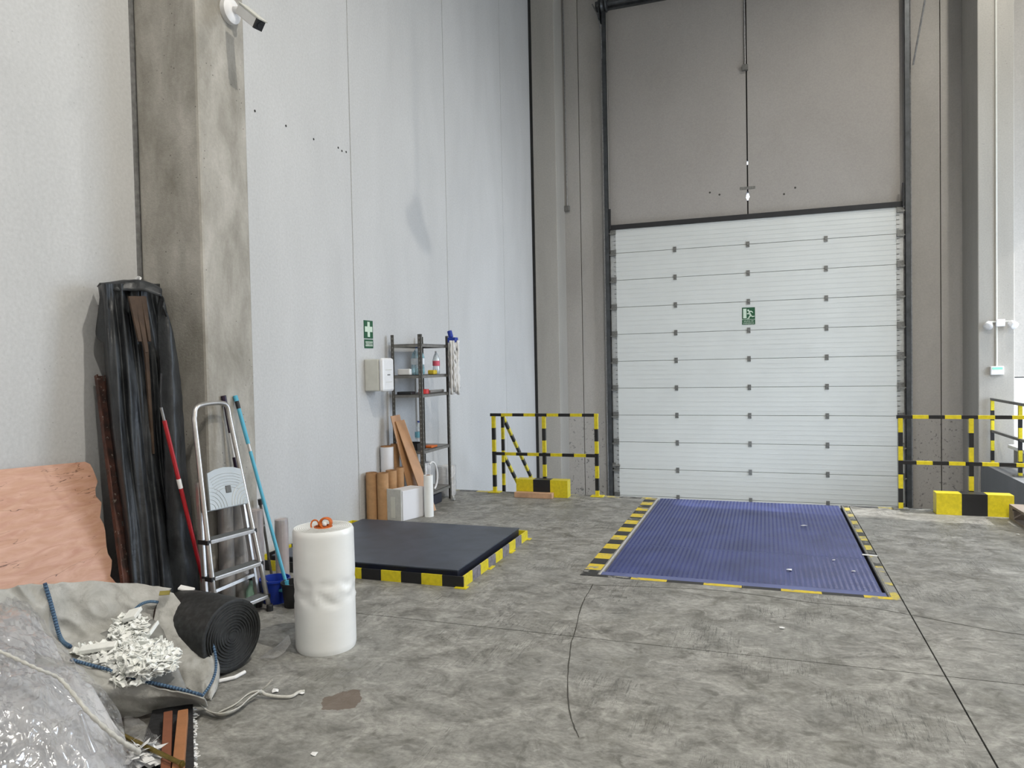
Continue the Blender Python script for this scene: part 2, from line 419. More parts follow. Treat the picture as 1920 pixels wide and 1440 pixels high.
def rust_mat():
    m, nt, b = newmat('rusty_brown_steel'); g = N(nt); v = g.pos()
    c = g.mix(g.ramp(g.noise(v, 14, 6), .35, .65), srgb(52, 36, 32), srgb(96, 60, 50))
    c = g.mix(g.ramp(g.noise(v, 38, 5), .62, .68), c, srgb(150, 138, 128))
    g.l(c, b.inputs['Base Color']); b.inputs['Roughness'].default_value = .7
    return m
M['rust'] = rust_mat()
mm, nt_, b_ = newmat('lamp_diffuser'); b_.inputs['Emission Color'].default_value = (1, .97, .9, 1); b_.inputs['Emission Strength'].default_value = 20
M['lampon'] = mm
mm, nt_, b_ = newmat('green_exit_led'); b_.inputs['Base Color'].default_value = (.2, .6, .4, 1); b_.inputs['Emission Color'].default_value = (.25, .9, .55, 1); b_.inputs['Emission Strength'].default_value = .5
M['led'] = mm

# ================================================================== SETTING
YB, YP, YD = 13.30, 12.73, 8.55        # back wall, left pier face, dock edge
XL, ZC, ZP, YF = -4.0, 10.0, -1.25, -4.0
XJ, YJ = .835, 4.085
LX0, LX1, LY0 = -1.20, .765, 5.345
# floor: dark bed + slabs with saw-cut joints
fl = MB().box(XL-.2, YF, -.5, XR, YD-.01, -.03).build('floor', M['dark'], label='grey power-floated concrete dock floor with saw-cut joints', kind='structure')
g_ = .004
MB().box(XL, YF, -.2, XJ-g_, YJ-g_, 0).build('slab', M['floor'], fl)
MB().box(XL, YJ+g_, -.2, LX0, YD, 0).box(LX0, YJ+g_, -.2, LX1, LY0, 0).box(LX1, YJ+g_, -.2, XJ-g_, YD, 0).build('slab', M['floor'], fl)
MB().box(XJ+g_, YF, -.2, XR, YJ-g_, 0).build('slab', M['floor'], fl)
MB().box(XJ+g_, YJ+g_, -.2, XR, YD, 0).build('slab', M['floor'], fl)
def ribbon(pts, w, z, name, mat, parent, n=4, jit=.3):
    P = cr(pts, n); mb = MB(); L, Rr = [], []
    for i, p in enumerate(P):
        t = (P[min(i+1, len(P)-1)]-P[max(i-1, 0)]); sd = Vector((-t.y, t.x, 0)).normalized()
        k = w*(1+jit*random.uniform(-1, 1))/2; q = p+sd*random.uniform(-1, 1)*w*jit*1.2; q.z = z
        L.append(q+sd*k); Rr.append(q-sd*k)
    mb.grid([L, Rr]); return mb.build(name, mat, parent, fix=False)
Zf = lambda x, y: at(x, y, 2, 0)
M['crack'] = plain('crack_dark', (.06, .058, .05), .9)
ribbon([Zf(*q) for q in ((1112,1096),(1103,1112),(1095,1125),(1085,1155),(1077,1190),(1071,1205),(1067,1240),(1064,1280),(1067,1330),(1075,1360),(1086,1383))], .006, .0012, 'crack', M['crack'], fl)
ribbon([Zf(*q) for q in ((1060,1092),(1110,1097),(1200,1100),(1330,1106),(1430,1117),(1530,1131),(1620,1138),(1690,1150),(1760,1163),(1850,1180),(1960,1197))], .006, .0012, 'crack', M['crack'], fl)
ribbon([Zf(*q) for q in ((1095,1124),(1120,1122),(1145,1119),(1175,1121))], .003, .0012, 'crack', M['crack'], fl)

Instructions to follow
Leave out the pictures and restate, word for word, the lines from the top of the data through the line containing "M['led'] = mm", both included.

Final result
Continue the Blender Python script for this scene: part 2, from line 419. More parts follow. Treat the picture as 1920 pixels wide and 1440 pixels high.
def rust_mat():
    m, nt, b = newmat('rusty_brown_steel'); g = N(nt); v = g.pos()
    c = g.mix(g.ramp(g.noise(v, 14, 6), .35, .65), srgb(52, 36, 32), srgb(96, 60, 50))
    c = g.mix(g.ramp(g.noise(v, 38, 5), .62, .68), c, srgb(150, 138, 128))
    g.l(c, b.inputs['Base Color']); b.inputs['Roughness'].default_value = .7
    return m
M['rust'] = rust_mat()
mm, nt_, b_ = newmat('lamp_diffuser'); b_.inputs['Emission Color'].default_value = (1, .97, .9, 1); b_.inputs['Emission Strength'].default_value = 20
M['lampon'] = mm
mm, nt_, b_ = newmat('green_exit_led'); b_.inputs['Base Color'].default_value = (.2, .6, .4, 1); b_.inputs['Emission Color'].default_value = (.25, .9, .55, 1); b_.inputs['Emission Strength'].default_value = .5
M['led'] = mm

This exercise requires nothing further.